The Dread Pirate Wiki

June 15, 2007

This morning I decided to follow up on my visit to protest.net, (mentioned in my last post) and the lack of activity I saw on it. I couldn’t believe that my old programmer friend would let it lie low unless he had something else more significant going on.

Little did I know… It turns out that he is even more involved than ever before, and more broadly advocating for his beliefs. You can check out his blog, Anarchogeek, to see a bit of what occupies him these days. I was wrong about protest.net’s inactivity, I just wasn’t looking in the right places. Even more amazing to me is that he’s involved with programming for Indymedia, a group I first heard of through Asheville Global Report. Both are essential sources of under reported news from around the globe.

Web Header for AGR

(I miss Asheville, NC very much, and one of the reasons is the Global Report. You can’t find a more dedicated volunteer staff trying to make sure that buried news reports get some press outside of politically aligned outfits such as NPR and the Nation. I was especially excited to find that, even with operating expenses in the red, the Report is distributed up here in Chicago as well. I found copies at both Alliance Bakery on Division, east of Damen, as well as at Earwax cafe on North, also east of Damen. Congratulations to Eamon et al.)

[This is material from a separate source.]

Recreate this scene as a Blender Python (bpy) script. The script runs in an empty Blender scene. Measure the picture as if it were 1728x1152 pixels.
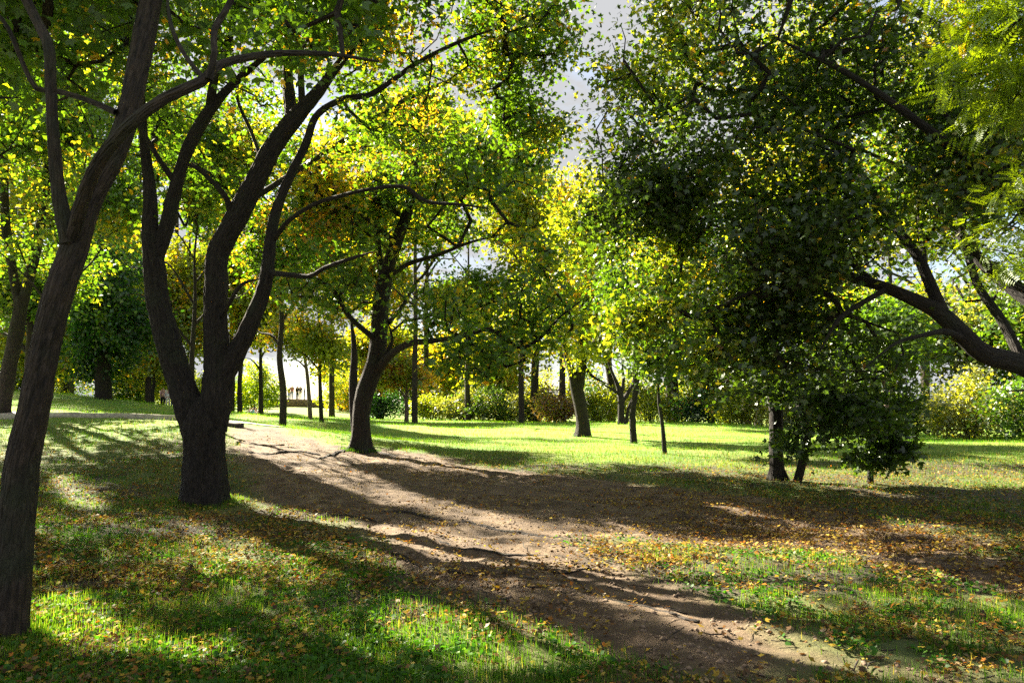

All of this got me thinking again about wikis and social networks, and the general distrust of library professionals about their reliability or security. Annalee Newitz, with Alternet, has a wonderful little article about Wikipedia activism, pointing out why it is important to be active in supporting & contributing to wikipedia. If it’s worth having an opinion about in the first place, then isn’t it worth the trouble?

And wikis themselves are proving to be very popular business tools, especially when preparing for industry get-togethers. Perhaps we could use them to collaborate with the ALA in drafting meaningful policies for local administrative use? Or in drafting legislation for national advocacy? (If this is already happening please don’t feel shy about letting me know about my ignorance…)

Many library professionals seem to feel forced into the debate because of the growing numbers of users. And libraries cannot be faulted wholesale for tensions about the quality of new information sources, as we are acknowledged leaders in tech heavy environments, with much technological acumen. We are picking up on valid problems. (Sorry for a lack of links there, I’m not able to reference some good articles without compromising copyright issues, but check out Library Journal as well as several emerald-library articles)

One limitation I see in our involvement with Ning, Second Life, MySpace, Facebook and their ilk is that we are leaving the design and programming to others. Apart from Casey Bisson’s Scriblio (formerly WPopac) project, using open source blogging code to enable a user-friendly library catalog interface, there isn’t much going on with librarians generating unique coding outside of individual webpages.

Which brings me back to my friend, who is working on a Ruby on Rails book for O’Reilly Media. Some of the work he is doing can point the way toward open source networking frames possible in library environments, so we don’t have to rely solely on Google to scan our books, or Yahoo to author our widgets and apps. My point is, there are dedicated professional programmers, outside the library profession, who might be willing to help us out if we ask nicely enough, and are willing to learn some of it as well. Just check out Change.org to see some of the networking possibilities available if we meet the net head on. We need to harness the Wisdom of Crowds, not condemn it outright as Michael Gorman is often doing these days. We’re all in this together, right?